Dancing on the Grand

This article was originally published in the Grand Haven Tribune in June 2015, written by Meredith Meyer, Collections Manager

The summer season is upon us and many rejoice in returning to the outdoor activities that were missed during the winter months.

Our streets and beaches are starting to flood with local residents and visiting vacationers alike, but sunbathing and swimming aren’t the only ways to enjoy the waterfront and gorgeous weather this season. Dancing has been a treasured and long tradition in the Tri-Cities and it will continue to be for new generations introduced to Big Band through Dancing on the Grand, Wednesday night dances on the waterfront.

Dancing, as a social activity and way to enjoy music, has been popular for generations. But in the 1930s and 1940s big band music and dance halls flourished in the Tri-Cities. Teenagers and young adults were already drawn to the beaches of Lake Michigan, and with the popularity of big band music, it only made sense that dance pavilions were a part of nearly every beach community from Saugatuck to Ludington. The Tri-Cities area had three major dance halls; Hyland Gardens, The Barn, and the Fruitport Pavilion.

Hyland Gardens was located on the beach in front of the Hyland Park Hotel, where the condo building now sits on South Harbor Drive near Bil-Mar Restaurant. The dance hall was two floors, with roller skating on the main floor and dancing up above. The shutters would be opened during dance nights revealing a remarkable view of the lake.

The Barn was created in 1925 when Nathaniel Robbins converted a warehouse he had previously used for coal storage. It was located on the Grand River Channel, where Bicentennial Park is now. Robbins owned and ran the popular dance hall for nearly a decade when he sold it to Joe W. Davis, the former manager of Hyland Gardens. Davis continued to bring in popular bands, and in the late 1930s, made changes to attract even more of the younger crowd. A juke box, roller skating rink, bowling, and a soda bar helped create a popular teen hangout.

The Fruitport Pavilion was built in 1901, and sat along the Spring Lake shore, extending out over the lake. The more notable of the area dance halls, the Fruitport Pavilion was built as a destination point by the Grand Rapids, Grand Haven and Muskegon Electric Street Railway Company when the interurban first started. Though the interurban was later replaced by the automobile, the dance hall remained popular. Nationally renowned bands like Benny Goodman and Duke Ellington were booked as they passed through from Milwaukee to Detroit or Detroit to Chicago.

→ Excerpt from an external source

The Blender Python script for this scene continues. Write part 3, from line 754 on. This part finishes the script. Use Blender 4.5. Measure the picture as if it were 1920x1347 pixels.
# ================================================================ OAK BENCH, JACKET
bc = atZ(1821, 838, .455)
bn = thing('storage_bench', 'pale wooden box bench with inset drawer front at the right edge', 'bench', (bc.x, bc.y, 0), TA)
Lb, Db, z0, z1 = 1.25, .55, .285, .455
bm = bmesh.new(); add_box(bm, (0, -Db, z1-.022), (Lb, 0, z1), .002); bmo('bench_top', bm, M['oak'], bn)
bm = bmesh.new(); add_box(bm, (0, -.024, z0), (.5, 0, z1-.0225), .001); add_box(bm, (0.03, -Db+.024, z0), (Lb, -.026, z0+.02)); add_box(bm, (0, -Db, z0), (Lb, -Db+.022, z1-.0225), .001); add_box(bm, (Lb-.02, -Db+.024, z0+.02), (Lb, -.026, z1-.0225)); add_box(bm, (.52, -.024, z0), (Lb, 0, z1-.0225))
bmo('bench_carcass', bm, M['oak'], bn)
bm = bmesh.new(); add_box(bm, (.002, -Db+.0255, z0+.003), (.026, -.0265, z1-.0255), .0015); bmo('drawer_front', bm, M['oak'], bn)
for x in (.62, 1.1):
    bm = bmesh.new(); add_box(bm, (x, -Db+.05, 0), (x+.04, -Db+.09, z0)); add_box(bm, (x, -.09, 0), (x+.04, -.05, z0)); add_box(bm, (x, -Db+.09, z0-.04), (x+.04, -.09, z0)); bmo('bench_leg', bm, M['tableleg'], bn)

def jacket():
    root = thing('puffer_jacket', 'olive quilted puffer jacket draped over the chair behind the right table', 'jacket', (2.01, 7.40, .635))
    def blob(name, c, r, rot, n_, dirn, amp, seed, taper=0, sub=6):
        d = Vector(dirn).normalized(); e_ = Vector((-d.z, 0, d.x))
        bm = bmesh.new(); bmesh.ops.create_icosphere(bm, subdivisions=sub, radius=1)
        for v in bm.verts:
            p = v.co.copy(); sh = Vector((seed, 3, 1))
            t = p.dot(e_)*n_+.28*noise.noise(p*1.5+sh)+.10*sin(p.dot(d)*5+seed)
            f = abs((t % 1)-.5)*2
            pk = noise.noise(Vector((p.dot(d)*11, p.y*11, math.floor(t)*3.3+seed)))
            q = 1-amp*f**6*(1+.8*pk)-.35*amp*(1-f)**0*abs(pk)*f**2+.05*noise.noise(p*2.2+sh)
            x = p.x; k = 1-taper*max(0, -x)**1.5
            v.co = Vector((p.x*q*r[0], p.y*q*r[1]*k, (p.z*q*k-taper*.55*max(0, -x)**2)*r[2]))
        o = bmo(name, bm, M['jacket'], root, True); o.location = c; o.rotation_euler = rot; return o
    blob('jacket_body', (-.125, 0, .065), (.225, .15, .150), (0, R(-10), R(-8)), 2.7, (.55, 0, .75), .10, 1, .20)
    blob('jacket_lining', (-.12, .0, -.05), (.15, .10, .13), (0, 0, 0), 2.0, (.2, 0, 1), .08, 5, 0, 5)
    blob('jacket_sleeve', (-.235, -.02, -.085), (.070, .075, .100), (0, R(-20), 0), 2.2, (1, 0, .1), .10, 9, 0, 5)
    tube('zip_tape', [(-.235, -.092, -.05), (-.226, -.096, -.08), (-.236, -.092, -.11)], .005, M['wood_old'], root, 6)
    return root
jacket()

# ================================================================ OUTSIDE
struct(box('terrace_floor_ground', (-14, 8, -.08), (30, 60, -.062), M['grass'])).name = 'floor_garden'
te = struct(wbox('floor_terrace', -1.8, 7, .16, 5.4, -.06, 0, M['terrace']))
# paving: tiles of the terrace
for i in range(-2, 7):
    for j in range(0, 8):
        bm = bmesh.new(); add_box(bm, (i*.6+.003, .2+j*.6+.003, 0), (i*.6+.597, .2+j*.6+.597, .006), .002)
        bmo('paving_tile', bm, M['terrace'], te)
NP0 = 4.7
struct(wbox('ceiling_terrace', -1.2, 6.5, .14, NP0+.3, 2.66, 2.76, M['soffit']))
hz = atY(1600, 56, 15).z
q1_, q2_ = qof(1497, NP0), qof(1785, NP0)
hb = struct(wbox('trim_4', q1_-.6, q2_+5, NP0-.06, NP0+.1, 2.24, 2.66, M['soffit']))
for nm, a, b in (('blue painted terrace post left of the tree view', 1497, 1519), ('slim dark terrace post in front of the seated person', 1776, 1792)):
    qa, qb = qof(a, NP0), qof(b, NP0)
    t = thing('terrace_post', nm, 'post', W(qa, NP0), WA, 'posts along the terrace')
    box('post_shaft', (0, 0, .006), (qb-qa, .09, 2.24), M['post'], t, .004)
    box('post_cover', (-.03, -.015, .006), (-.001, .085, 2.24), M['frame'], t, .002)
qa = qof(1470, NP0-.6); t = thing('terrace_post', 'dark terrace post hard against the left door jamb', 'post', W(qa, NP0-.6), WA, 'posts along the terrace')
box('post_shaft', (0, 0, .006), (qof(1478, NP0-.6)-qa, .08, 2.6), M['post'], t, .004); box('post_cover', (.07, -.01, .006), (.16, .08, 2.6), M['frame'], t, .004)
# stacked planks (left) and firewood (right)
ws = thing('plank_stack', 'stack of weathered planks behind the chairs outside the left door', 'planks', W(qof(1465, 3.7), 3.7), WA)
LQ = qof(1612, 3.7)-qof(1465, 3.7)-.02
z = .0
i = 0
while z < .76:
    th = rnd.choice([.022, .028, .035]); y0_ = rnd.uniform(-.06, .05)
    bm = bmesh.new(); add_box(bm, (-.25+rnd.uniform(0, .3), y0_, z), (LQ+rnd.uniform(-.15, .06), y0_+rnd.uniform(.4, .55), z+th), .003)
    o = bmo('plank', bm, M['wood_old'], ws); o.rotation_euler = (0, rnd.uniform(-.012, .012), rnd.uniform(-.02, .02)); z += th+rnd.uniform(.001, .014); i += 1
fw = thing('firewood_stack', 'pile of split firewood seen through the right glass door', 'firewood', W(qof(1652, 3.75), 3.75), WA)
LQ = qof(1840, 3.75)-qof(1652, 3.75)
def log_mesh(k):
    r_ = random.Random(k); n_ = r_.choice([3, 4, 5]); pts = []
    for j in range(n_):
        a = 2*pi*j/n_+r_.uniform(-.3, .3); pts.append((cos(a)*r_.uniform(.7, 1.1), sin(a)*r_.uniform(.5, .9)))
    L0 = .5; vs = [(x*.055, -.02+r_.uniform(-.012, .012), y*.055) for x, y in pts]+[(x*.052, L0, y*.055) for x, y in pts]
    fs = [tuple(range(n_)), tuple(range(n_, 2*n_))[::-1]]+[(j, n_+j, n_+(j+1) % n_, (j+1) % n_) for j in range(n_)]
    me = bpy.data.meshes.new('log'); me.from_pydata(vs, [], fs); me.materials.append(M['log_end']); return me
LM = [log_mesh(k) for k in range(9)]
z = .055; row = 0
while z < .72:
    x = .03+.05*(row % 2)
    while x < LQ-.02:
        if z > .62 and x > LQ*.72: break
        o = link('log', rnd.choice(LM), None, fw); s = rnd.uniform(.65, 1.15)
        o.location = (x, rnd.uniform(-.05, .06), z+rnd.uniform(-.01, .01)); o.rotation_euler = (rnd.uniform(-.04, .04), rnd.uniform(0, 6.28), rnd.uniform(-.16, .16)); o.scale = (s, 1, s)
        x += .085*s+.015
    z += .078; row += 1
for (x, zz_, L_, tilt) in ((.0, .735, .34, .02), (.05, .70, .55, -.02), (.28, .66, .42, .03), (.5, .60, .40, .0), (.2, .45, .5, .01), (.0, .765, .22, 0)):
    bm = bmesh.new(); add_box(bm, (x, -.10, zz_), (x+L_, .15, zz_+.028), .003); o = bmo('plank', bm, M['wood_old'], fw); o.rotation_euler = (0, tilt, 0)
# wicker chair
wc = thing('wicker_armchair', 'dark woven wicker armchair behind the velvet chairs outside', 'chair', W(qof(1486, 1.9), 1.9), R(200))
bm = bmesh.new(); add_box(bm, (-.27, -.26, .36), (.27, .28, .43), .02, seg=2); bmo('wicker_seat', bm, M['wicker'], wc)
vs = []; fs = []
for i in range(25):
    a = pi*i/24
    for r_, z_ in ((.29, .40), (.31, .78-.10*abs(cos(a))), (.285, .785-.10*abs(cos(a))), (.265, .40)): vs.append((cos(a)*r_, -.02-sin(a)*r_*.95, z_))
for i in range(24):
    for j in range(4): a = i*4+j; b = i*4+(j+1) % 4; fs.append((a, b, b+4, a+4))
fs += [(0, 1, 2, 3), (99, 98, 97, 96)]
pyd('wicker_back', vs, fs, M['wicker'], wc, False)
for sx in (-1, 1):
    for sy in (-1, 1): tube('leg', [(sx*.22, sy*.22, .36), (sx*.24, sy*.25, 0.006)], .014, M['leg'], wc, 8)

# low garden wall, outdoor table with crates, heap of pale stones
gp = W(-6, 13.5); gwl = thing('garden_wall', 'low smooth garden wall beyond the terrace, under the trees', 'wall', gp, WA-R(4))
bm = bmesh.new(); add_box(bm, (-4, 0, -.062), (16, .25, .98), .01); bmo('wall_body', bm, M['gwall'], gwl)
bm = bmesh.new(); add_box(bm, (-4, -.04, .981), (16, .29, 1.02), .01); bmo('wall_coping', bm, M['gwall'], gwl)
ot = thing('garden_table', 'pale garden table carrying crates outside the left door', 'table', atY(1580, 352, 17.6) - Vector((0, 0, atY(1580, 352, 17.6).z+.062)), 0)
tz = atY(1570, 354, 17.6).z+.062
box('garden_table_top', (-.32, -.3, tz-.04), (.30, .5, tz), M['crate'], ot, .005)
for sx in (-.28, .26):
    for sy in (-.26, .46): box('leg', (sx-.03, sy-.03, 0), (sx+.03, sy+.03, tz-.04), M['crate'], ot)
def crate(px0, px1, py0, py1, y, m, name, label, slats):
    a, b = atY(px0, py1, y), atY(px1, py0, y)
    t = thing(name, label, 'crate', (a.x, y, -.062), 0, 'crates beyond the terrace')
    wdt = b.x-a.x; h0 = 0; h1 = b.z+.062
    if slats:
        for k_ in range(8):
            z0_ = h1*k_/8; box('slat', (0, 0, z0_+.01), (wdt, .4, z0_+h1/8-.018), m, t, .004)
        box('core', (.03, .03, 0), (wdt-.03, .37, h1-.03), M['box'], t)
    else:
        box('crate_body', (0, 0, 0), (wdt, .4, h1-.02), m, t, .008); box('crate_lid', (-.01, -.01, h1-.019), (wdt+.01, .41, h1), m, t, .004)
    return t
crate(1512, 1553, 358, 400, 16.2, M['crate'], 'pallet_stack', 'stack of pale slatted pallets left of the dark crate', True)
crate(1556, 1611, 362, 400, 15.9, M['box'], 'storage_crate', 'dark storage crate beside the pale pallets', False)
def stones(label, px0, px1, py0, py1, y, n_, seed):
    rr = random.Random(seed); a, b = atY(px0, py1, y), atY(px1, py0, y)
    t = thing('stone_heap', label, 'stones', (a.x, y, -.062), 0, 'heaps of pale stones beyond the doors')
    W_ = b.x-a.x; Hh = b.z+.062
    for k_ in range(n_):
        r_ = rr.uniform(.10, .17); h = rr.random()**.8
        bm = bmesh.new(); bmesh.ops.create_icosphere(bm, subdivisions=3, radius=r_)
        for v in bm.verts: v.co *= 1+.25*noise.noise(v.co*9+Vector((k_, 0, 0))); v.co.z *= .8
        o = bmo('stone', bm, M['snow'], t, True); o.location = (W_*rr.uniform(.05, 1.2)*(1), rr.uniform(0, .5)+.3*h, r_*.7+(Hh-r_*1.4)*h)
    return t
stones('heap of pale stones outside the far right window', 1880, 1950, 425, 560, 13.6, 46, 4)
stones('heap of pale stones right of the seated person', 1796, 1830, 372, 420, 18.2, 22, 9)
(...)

Nearly all of the dance halls were constructed of wood and eventually succumbed to devastating fires. The 1950s and television brought changing styles of music and the demand for dance halls started to wane. Dances began moving to smaller venues like the Armory and the Elk’s Club. And though the Big Band Era and its accompanying dance halls has given way to new music,
new dances, and new generations of teens and young adults, there is still a place to enjoy dancing and rekindle the joy of Big Band on the waterfront in Grand Haven on Wednesday nights June 17th through September 2nd.